[Scene modeling code data]
================================
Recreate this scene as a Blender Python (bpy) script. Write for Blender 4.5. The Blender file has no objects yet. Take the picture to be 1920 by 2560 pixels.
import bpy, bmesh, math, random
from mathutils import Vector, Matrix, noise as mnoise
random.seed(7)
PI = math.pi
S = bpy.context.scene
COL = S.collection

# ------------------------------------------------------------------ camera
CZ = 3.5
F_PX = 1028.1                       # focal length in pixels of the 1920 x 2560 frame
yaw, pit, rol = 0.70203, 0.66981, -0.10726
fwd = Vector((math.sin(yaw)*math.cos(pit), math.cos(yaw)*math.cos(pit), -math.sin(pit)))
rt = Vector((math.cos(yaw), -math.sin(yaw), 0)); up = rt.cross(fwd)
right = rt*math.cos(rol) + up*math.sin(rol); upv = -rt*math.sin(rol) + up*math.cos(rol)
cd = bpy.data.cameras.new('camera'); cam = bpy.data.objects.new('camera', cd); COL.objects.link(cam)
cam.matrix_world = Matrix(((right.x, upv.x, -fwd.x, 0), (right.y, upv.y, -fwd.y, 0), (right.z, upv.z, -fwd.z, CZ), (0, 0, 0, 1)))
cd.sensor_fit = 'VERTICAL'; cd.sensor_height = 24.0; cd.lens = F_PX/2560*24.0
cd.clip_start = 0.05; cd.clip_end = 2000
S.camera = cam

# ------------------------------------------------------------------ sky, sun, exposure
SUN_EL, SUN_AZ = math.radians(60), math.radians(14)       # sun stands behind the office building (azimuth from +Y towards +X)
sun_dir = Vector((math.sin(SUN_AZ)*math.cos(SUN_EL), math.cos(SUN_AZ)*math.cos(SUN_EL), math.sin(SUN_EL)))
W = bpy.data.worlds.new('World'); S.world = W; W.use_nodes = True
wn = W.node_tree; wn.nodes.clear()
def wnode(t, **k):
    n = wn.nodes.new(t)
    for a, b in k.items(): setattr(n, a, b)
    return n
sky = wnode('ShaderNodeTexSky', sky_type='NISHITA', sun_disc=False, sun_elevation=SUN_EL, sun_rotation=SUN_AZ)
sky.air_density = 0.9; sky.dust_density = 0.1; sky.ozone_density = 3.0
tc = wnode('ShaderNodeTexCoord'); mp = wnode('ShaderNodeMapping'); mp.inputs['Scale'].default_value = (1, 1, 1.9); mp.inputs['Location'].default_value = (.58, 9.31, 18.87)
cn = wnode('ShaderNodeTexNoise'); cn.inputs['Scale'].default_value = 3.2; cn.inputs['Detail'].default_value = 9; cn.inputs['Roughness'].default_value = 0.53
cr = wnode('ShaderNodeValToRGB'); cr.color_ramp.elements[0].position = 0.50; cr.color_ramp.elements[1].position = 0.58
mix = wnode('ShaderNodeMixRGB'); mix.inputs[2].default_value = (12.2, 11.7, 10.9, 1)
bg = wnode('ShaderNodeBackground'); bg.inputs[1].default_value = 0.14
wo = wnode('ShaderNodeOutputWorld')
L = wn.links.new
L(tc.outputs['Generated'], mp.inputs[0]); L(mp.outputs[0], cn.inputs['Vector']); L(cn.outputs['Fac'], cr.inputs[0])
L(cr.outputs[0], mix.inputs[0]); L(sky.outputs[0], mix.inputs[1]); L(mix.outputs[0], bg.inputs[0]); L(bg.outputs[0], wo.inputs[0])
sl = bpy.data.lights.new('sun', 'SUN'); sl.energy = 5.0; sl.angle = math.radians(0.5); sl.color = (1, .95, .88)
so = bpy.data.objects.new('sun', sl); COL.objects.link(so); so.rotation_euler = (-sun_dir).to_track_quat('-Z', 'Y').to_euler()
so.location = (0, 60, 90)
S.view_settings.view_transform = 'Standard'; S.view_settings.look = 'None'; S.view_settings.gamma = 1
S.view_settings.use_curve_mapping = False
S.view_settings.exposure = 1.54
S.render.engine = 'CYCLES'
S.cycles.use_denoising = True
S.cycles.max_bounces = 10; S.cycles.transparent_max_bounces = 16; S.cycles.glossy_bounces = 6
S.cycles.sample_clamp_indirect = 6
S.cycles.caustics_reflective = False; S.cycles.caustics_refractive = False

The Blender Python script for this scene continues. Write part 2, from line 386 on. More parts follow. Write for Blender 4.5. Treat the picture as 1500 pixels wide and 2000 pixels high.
================================
TASK PROMPT – Using the listing above, locate the lines that hold "this" and copy each one.

CORRECT ANSWER –
Recreate this scene as a Blender Python (bpy) script. Write for Blender 4.5. The Blender file has no objects yet. Take the picture to be 1920 by 2560 pixels.
The Blender Python script for this scene continues. Write part 2, from line 386 on. More parts follow. Write for Blender 4.5. Treat the picture as 1500 pixels wide and 2000 pixels high.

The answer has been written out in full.